> _Brief_: Reproduce the material word for word; the images stay out.

> _Source data_:
++++++
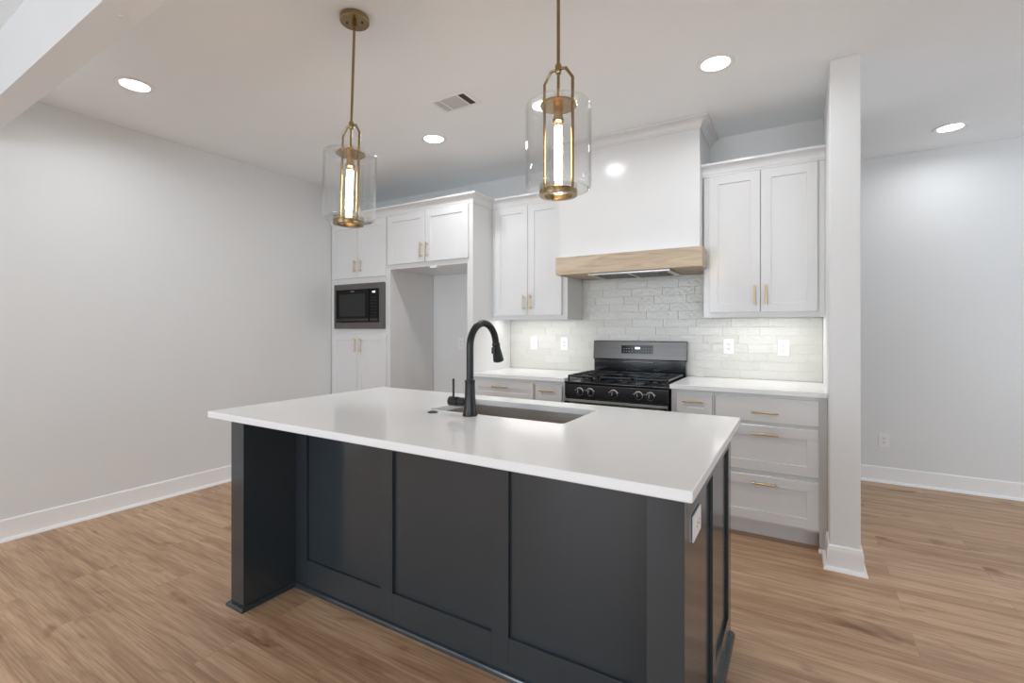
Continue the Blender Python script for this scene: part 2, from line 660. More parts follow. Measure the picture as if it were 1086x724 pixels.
# ------------------------------------------------------------------ pantry cabinet with the built-in microwave
pc = thing('pantry_cabinet', 'tall white pantry cabinet in the left corner, with doors above and below the microwave', 'cabinet', (-3.79, 3.65, 0))
x0, x1 = XL + 0.004, -3.3815
mb = MB()
mb.box(x0, x0 + 0.02, YF, YBK, 0.10, CZ0)
mb.box(x1 - 0.02, x1, YF, YBK, 0.0, CZ0)
for z0, z1 in ((0.10, 0.12), (1.262, 1.284), (1.775, 1.797), (CZ0 - 0.02, CZ0)):
    mb.box(x0 + 0.02, x1 - 0.02, YF + 0.02, YBK, z0, z1)
mb.box(x0 + 0.02, x1 - 0.02, YBK - 0.012, YBK, 0.12, CZ0 - 0.02)
make('carcass', mb, M['cab'], pc)
mb = MB()
mb.box(x0, -4.115, YF - 0.0005, YF + 0.02, 0.10, CZ0, 0.001)
mb.box(-3.425, x1, YF - 0.0005, YF + 0.02, 0.0, CZ0, 0.001)
for z0, z1 in ((0.10, 0.14), (1.24, 1.312), (1.75, 1.83), (2.36, CZ0)):
    mb.box(-4.115, -3.425, YF - 0.0005, YF + 0.02, z0, z1, 0.001)
make('face_frame', mb, M['cab'], pc)
make('toe_kick', MB().box(x0, x1 - 0.02, YF + 0.075, YF + 0.09, 0, 0.10), M['cab'], pc)
door(pc, -4.160, -3.788, 1.817, 2.377, YD, -3.809, (1.868, 1.992))
door(pc, -3.784, -3.392, 1.817, 2.377, YD, -3.730, (1.868, 1.992))
door(pc, -4.160, -3.788, 0.122, 1.252, YD, -3.809, (1.074, 1.214))
door(pc, -3.784, -3.392, 0.122, 1.252, YD, -3.730, (1.074, 1.214))
make('crown', MB().sweep([(XL + 0.004, YF), (-3.3812, YF)], CABCROWN), M['cab'], pc)

# ------------------------------------------------------------------ refrigerator surround
fc = thing('refrigerator_cabinet', 'white cabinet bridging the empty refrigerator alcove between tall side panels', 'cabinet', (-2.88, 3.65, 0))
make('side_panel', MB().box(-3.3808, -3.353, YF, YBK, 0, CZ0, 0.001), M['cab'], fc)
make('side_panel', MB().box(-2.442, -2.382, YF, YBK, 0, CZ0, 0.0015), M['cab'], fc)
mb = MB()
mb.box(-3.353, -2.442, YF + 0.001, YBK, 1.873, 1.893)
mb.box(-3.353, -2.442, YF + 0.001, YF + 0.02, 1.893, 1.925)
mb.box(-3.353, -2.442, YF + 0.001, YBK, CZ0 - 0.02, CZ0)
mb.box(-3.353, -2.442, YBK - 0.01, YBK, 1.893, CZ0 - 0.02)
make('carcass', mb, M['cab'], fc)
door(fc, -3.372, -2.905, 1.915, 2.377, YD, -2.938, (1.955, 2.092))
door(fc, -2.900, -2.421, 1.915, 2.377, YD, -2.869, (1.955, 2.092))
make('label_tag', MB().box(-2.86, -2.78, YF + 0.0, YF + 0.03, 1.858, 1.8735, 0.001), M['plastic'], fc)
make('crown', MB().sweep([(-3.3808, YF), (-2.382, YF), (-2.382, YU)], CABCROWN, None, (-1.7, YU)), M['cab'], fc)

# microwave
mw = thing('built_in_microwave', 'black built-in microwave oven with a dark steel trim frame', 'microwave', (-3.768, 3.55, 1.312))
mx0, mx1, mz0, mz1 = -4.122, -3.412, 1.306, 1.757
mb = MB()
yf0, yf1 = 3.306, YF - 0.0008
mb.box(mx0, mx1, yf0, yf1, 1.702, mz1, 0.002)
mb.box(mx0, mx1, yf0, yf1, mz0, 1.370, 0.002)
mb.box(mx0, -4.088, yf0, yf1, 1.368, 1.704, 0.002)
mb.box(-3.474, mx1, yf0, yf1, 1.368, 1.704, 0.002)
make('trim_frame', mb, M['trimsteel'], mw)
make('oven_body', MB().box(-4.09, -3.47, YF + 0.024, 3.80, 1.33, 1.73), M['black'], mw)
make('door', MB().box(-4.086, -3.602, 3.300, YF + 0.024, 1.374, 1.700, 0.003), M['glassblk'], mw)
make('window', MB().box(-4.035, -3.655, 3.2988, 3.3005, 1.43, 1.655, 0.0005), M['window_dark'], mw)
make('handle_strip', MB().box(-4.078, -3.606, 3.295, 3.3004, 1.382, 1.410, 0.002), M['blksteel'], mw)
cp = make('control_panel', MB().box(-3.598, -3.476, 3.301, YF + 0.024, 1.374, 1.700, 0.002), M['glassblk'], mw)
make('display', MB().box(-3.556, -3.520, 3.3002, 3.3012, 1.660, 1.674), M['display'], cp)
for r in range(7):
    for c in range(3):
        make('key', MB().box(-3.571 + c * 0.026, -3.553 + c * 0.026, 3.3002, 3.3012, 1.43 + r * 0.030, 1.437 + r * 0.030), M['slot'], cp)
make('release_strip', MB().box(-3.592, -3.482, 3.2985, 3.3013, 1.382, 1.410, 0.001), M['blksteel'], cp)
mb = MB()
for k in range(5):
    mb.box(-3.865 + k * 0.011, -3.857 + k * 0.011, 3.2992, 3.3002, 1.676, 1.684)
make('maker_mark', mb, M['grey'], mw)

# ------------------------------------------------------------------ wall cabinets
ul = thing('upper_cabinet', 'white two-door wall cabinet between the refrigerator panel and the range hood', 'cabinet', (-2.01, 3.80, 1.385), 'white shaker wall cabinets')
mb = MB()
mb.box(-2.381, -1.638, YU, YBK, 1.402, CZ0, 0.0012)
mb.box(-2.381, -1.638, YU, YU + 0.02, 1.385, 1.403, 0.0012)
mb.box(-1.653, -1.638, YU + 0.02, YBK, 1.385, 1.403, 0.0012)
mb.box(-2.381, -2.366, YU + 0.02, YBK, 1.385, 1.403, 0.0012)
make('carcass', mb, M['cab'], ul)
door(ul, -2.345, -2.008, 1.422, 2.377, YUD, -2.038, (1.470, 1.600))
door(ul, -2.004, -1.684, 1.422, 2.377, YUD, -1.973, (1.470, 1.600))
make('crown', MB().sweep([(-2.382, YU), (-1.6535, YU)], CABCROWN, (-2.382, YF), None), M['cab'], ul)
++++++
> _Task output_:
Continue the Blender Python script for this scene: part 2, from line 660. More parts follow. Measure the picture as if it were 1086x724 pixels.
# ------------------------------------------------------------------ pantry cabinet with the built-in microwave
pc = thing('pantry_cabinet', 'tall white pantry cabinet in the left corner, with doors above and below the microwave', 'cabinet', (-3.79, 3.65, 0))
x0, x1 = XL + 0.004, -3.3815
mb = MB()
mb.box(x0, x0 + 0.02, YF, YBK, 0.10, CZ0)
mb.box(x1 - 0.02, x1, YF, YBK, 0.0, CZ0)
for z0, z1 in ((0.10, 0.12), (1.262, 1.284), (1.775, 1.797), (CZ0 - 0.02, CZ0)):
    mb.box(x0 + 0.02, x1 - 0.02, YF + 0.02, YBK, z0, z1)
mb.box(x0 + 0.02, x1 - 0.02, YBK - 0.012, YBK, 0.12, CZ0 - 0.02)
make('carcass', mb, M['cab'], pc)
mb = MB()
mb.box(x0, -4.115, YF - 0.0005, YF + 0.02, 0.10, CZ0, 0.001)
mb.box(-3.425, x1, YF - 0.0005, YF + 0.02, 0.0, CZ0, 0.001)
for z0, z1 in ((0.10, 0.14), (1.24, 1.312), (1.75, 1.83), (2.36, CZ0)):
    mb.box(-4.115, -3.425, YF - 0.0005, YF + 0.02, z0, z1, 0.001)
make('face_frame', mb, M['cab'], pc)
make('toe_kick', MB().box(x0, x1 - 0.02, YF + 0.075, YF + 0.09, 0, 0.10), M['cab'], pc)
door(pc, -4.160, -3.788, 1.817, 2.377, YD, -3.809, (1.868, 1.992))
door(pc, -3.784, -3.392, 1.817, 2.377, YD, -3.730, (1.868, 1.992))
door(pc, -4.160, -3.788, 0.122, 1.252, YD, -3.809, (1.074, 1.214))
door(pc, -3.784, -3.392, 0.122, 1.252, YD, -3.730, (1.074, 1.214))
make('crown', MB().sweep([(XL + 0.004, YF), (-3.3812, YF)], CABCROWN), M['cab'], pc)

# ------------------------------------------------------------------ refrigerator surround
fc = thing('refrigerator_cabinet', 'white cabinet bridging the empty refrigerator alcove between tall side panels', 'cabinet', (-2.88, 3.65, 0))
make('side_panel', MB().box(-3.3808, -3.353, YF, YBK, 0, CZ0, 0.001), M['cab'], fc)
make('side_panel', MB().box(-2.442, -2.382, YF, YBK, 0, CZ0, 0.0015), M['cab'], fc)
mb = MB()
mb.box(-3.353, -2.442, YF + 0.001, YBK, 1.873, 1.893)
mb.box(-3.353, -2.442, YF + 0.001, YF + 0.02, 1.893, 1.925)
mb.box(-3.353, -2.442, YF + 0.001, YBK, CZ0 - 0.02, CZ0)
mb.box(-3.353, -2.442, YBK - 0.01, YBK, 1.893, CZ0 - 0.02)
make('carcass', mb, M['cab'], fc)
door(fc, -3.372, -2.905, 1.915, 2.377, YD, -2.938, (1.955, 2.092))
door(fc, -2.900, -2.421, 1.915, 2.377, YD, -2.869, (1.955, 2.092))
make('label_tag', MB().box(-2.86, -2.78, YF + 0.0, YF + 0.03, 1.858, 1.8735, 0.001), M['plastic'], fc)
make('crown', MB().sweep([(-3.3808, YF), (-2.382, YF), (-2.382, YU)], CABCROWN, None, (-1.7, YU)), M['cab'], fc)

# microwave
mw = thing('built_in_microwave', 'black built-in microwave oven with a dark steel trim frame', 'microwave', (-3.768, 3.55, 1.312))
mx0, mx1, mz0, mz1 = -4.122, -3.412, 1.306, 1.757
mb = MB()
yf0, yf1 = 3.306, YF - 0.0008
mb.box(mx0, mx1, yf0, yf1, 1.702, mz1, 0.002)
mb.box(mx0, mx1, yf0, yf1, mz0, 1.370, 0.002)
mb.box(mx0, -4.088, yf0, yf1, 1.368, 1.704, 0.002)
mb.box(-3.474, mx1, yf0, yf1, 1.368, 1.704, 0.002)
make('trim_frame', mb, M['trimsteel'], mw)
make('oven_body', MB().box(-4.09, -3.47, YF + 0.024, 3.80, 1.33, 1.73), M['black'], mw)
make('door', MB().box(-4.086, -3.602, 3.300, YF + 0.024, 1.374, 1.700, 0.003), M['glassblk'], mw)
make('window', MB().box(-4.035, -3.655, 3.2988, 3.3005, 1.43, 1.655, 0.0005), M['window_dark'], mw)
make('handle_strip', MB().box(-4.078, -3.606, 3.295, 3.3004, 1.382, 1.410, 0.002), M['blksteel'], mw)
cp = make('control_panel', MB().box(-3.598, -3.476, 3.301, YF + 0.024, 1.374, 1.700, 0.002), M['glassblk'], mw)
make('display', MB().box(-3.556, -3.520, 3.3002, 3.3012, 1.660, 1.674), M['display'], cp)
for r in range(7):
    for c in range(3):
        make('key', MB().box(-3.571 + c * 0.026, -3.553 + c * 0.026, 3.3002, 3.3012, 1.43 + r * 0.030, 1.437 + r * 0.030), M['slot'], cp)
make('release_strip', MB().box(-3.592, -3.482, 3.2985, 3.3013, 1.382, 1.410, 0.001), M['blksteel'], cp)
mb = MB()
for k in range(5):
    mb.box(-3.865 + k * 0.011, -3.857 + k * 0.011, 3.2992, 3.3002, 1.676, 1.684)
make('maker_mark', mb, M['grey'], mw)

# ------------------------------------------------------------------ wall cabinets
ul = thing('upper_cabinet', 'white two-door wall cabinet between the refrigerator panel and the range hood', 'cabinet', (-2.01, 3.80, 1.385), 'white shaker wall cabinets')
mb = MB()
mb.box(-2.381, -1.638, YU, YBK, 1.402, CZ0, 0.0012)
mb.box(-2.381, -1.638, YU, YU + 0.02, 1.385, 1.403, 0.0012)
mb.box(-1.653, -1.638, YU + 0.02, YBK, 1.385, 1.403, 0.0012)
mb.box(-2.381, -2.366, YU + 0.02, YBK, 1.385, 1.403, 0.0012)
make('carcass', mb, M['cab'], ul)
door(ul, -2.345, -2.008, 1.422, 2.377, YUD, -2.038, (1.470, 1.600))
door(ul, -2.004, -1.684, 1.422, 2.377, YUD, -1.973, (1.470, 1.600))
make('crown', MB().sweep([(-2.382, YU), (-1.6535, YU)], CABCROWN, (-2.382, YF), None), M['cab'], ul)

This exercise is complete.